I was informed that last night, at a graduation party my mother attended, a woman (let’s call her Jane) approached my mother and allegedly said to her, “What is wrong with your son?”
Jane was allegedly saying nasty things about me because I publicly identify as an atheist and am vocal about church/state separation issues [Jane was complaining about activism as far back as 2009 concerning a courthouse nativity scene which was taken down and later integrated into an inclusive display!]. Amidst Jane’s complaints about me were phrases like ‘Wait until I see him’ and statements like ‘I don’t approve of what he is doing.’ By the way, since ‘Jane’ is a neighbor, she’s free to ‘see me’ at any time and chat.

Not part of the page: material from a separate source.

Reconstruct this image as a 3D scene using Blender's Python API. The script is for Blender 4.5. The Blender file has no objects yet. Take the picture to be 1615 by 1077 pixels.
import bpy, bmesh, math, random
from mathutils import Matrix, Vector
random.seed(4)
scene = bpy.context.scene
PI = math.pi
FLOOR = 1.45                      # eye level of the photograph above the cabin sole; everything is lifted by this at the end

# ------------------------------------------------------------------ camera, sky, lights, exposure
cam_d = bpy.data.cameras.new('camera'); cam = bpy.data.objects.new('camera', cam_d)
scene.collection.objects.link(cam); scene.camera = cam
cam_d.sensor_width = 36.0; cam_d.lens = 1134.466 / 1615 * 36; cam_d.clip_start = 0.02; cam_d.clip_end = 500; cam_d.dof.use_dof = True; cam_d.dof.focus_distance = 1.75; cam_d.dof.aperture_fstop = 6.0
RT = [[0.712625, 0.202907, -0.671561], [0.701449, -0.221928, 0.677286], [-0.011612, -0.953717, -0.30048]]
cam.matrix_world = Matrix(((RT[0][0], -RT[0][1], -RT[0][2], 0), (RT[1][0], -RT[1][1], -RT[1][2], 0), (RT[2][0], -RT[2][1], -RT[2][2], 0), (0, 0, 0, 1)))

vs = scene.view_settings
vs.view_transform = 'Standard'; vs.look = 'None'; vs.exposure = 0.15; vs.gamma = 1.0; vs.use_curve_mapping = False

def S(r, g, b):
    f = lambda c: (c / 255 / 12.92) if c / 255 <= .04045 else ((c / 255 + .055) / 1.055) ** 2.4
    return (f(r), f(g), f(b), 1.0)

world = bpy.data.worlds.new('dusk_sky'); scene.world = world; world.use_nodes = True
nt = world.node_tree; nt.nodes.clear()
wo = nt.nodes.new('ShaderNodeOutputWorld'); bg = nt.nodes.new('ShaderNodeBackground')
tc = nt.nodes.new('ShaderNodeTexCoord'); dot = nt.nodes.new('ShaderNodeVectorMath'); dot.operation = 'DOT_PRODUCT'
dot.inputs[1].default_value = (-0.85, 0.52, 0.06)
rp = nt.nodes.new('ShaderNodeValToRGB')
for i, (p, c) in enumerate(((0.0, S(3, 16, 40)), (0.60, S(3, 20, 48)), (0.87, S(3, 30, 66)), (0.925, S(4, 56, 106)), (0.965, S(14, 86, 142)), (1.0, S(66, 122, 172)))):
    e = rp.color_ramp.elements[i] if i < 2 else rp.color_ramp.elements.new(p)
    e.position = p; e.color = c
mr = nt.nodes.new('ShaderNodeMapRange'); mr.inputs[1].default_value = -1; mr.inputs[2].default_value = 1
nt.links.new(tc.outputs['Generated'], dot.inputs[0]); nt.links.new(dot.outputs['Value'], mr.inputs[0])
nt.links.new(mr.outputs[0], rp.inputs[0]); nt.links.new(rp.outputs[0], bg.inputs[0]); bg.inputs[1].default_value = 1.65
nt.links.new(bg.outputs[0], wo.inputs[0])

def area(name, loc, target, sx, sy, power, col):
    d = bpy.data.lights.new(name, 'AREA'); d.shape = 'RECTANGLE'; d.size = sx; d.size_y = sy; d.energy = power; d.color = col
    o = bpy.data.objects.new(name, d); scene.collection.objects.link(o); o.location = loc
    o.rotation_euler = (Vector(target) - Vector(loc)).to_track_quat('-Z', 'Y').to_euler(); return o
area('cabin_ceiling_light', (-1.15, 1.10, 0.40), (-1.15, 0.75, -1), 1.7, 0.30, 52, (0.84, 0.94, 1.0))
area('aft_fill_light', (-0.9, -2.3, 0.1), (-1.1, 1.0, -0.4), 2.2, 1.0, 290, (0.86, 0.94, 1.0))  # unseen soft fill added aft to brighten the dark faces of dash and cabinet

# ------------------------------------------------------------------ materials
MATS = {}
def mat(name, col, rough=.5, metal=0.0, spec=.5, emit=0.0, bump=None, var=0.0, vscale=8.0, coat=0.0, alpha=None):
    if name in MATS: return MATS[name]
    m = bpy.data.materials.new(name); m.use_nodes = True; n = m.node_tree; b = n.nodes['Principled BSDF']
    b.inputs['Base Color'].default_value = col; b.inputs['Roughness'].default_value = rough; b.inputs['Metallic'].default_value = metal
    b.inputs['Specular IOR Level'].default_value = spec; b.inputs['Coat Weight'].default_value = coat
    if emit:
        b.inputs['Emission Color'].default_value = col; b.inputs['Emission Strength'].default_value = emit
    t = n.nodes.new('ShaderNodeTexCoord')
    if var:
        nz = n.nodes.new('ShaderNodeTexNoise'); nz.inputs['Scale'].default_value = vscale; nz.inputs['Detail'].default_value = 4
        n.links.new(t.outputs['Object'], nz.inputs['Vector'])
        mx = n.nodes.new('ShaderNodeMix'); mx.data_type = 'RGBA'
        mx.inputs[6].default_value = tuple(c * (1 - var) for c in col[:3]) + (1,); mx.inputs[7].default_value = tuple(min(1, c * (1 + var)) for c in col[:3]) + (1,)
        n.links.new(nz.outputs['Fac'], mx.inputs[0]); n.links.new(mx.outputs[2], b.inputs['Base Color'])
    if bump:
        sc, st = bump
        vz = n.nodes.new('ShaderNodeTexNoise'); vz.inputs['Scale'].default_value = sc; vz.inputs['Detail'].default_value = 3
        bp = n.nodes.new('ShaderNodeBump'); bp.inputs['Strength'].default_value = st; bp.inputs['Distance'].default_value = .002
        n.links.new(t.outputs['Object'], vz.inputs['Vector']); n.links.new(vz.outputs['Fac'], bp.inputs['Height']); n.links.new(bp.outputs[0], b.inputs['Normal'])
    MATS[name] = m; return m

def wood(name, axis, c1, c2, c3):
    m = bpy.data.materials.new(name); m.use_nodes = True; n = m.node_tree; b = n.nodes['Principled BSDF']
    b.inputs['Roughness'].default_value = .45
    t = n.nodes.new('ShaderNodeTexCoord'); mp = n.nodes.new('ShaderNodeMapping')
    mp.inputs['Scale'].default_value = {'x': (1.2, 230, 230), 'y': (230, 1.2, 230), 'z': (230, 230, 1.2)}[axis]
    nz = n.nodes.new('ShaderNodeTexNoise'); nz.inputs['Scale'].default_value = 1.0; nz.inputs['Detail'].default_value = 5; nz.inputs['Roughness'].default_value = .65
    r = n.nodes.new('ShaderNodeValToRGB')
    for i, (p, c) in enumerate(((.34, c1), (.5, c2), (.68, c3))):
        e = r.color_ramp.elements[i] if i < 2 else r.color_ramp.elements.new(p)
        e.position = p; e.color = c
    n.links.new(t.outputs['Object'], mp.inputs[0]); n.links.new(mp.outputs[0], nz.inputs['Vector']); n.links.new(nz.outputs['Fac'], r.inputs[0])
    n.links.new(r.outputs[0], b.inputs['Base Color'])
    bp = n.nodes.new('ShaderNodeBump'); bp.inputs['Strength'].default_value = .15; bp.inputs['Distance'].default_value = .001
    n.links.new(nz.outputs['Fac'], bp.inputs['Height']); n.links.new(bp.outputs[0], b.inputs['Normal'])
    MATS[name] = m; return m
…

Since 2009, some people — including cousins, aunts, and uncles — have said nasty things about me to my mother and father. Rather than speaking directly with me, they talk to my mother and father…and in almost all of these cases they never talk with me about their complaints despite their knowing how to reach me either online or in-person/telephone. Rather than having conversation with me, they are nasty toward my family members who have nothing to do with my activism, are largely uninformed about my positions, and do not identify as atheists.
I feel sorry for these religious individuals who miss an opportunity for conversation and understanding and instead are hateful toward others and family members of atheists. This is just another way, it seems, that religion can be so harmful and divisive. As always, I welcome discussion with religious individuals. I’ve had open-to-the-public debates and discussions. My social networking sites are open for comment. People can even comment anonymously.
Remember, people who are so bothered by the fact that I publicly challenge religion, 1 Peter 3:15, “If anyone asks the reason for your faith prepare a defense and do so with gentleness and respect.”
P.S. I don’t really sweat it. I understand that with activism comes people who will hate me. I do my best to talk about the issues in a respectful manner although I realize the message can sometimes be provocative (especially since it challenges peoples’ cherished beliefs). Discussion is welcomed, but if people are going to be nasty and immature I cannot do much about that. I take pride in who I am and will not let a neighbor whom I really do not know undermine my self-esteem or interfere with my activism.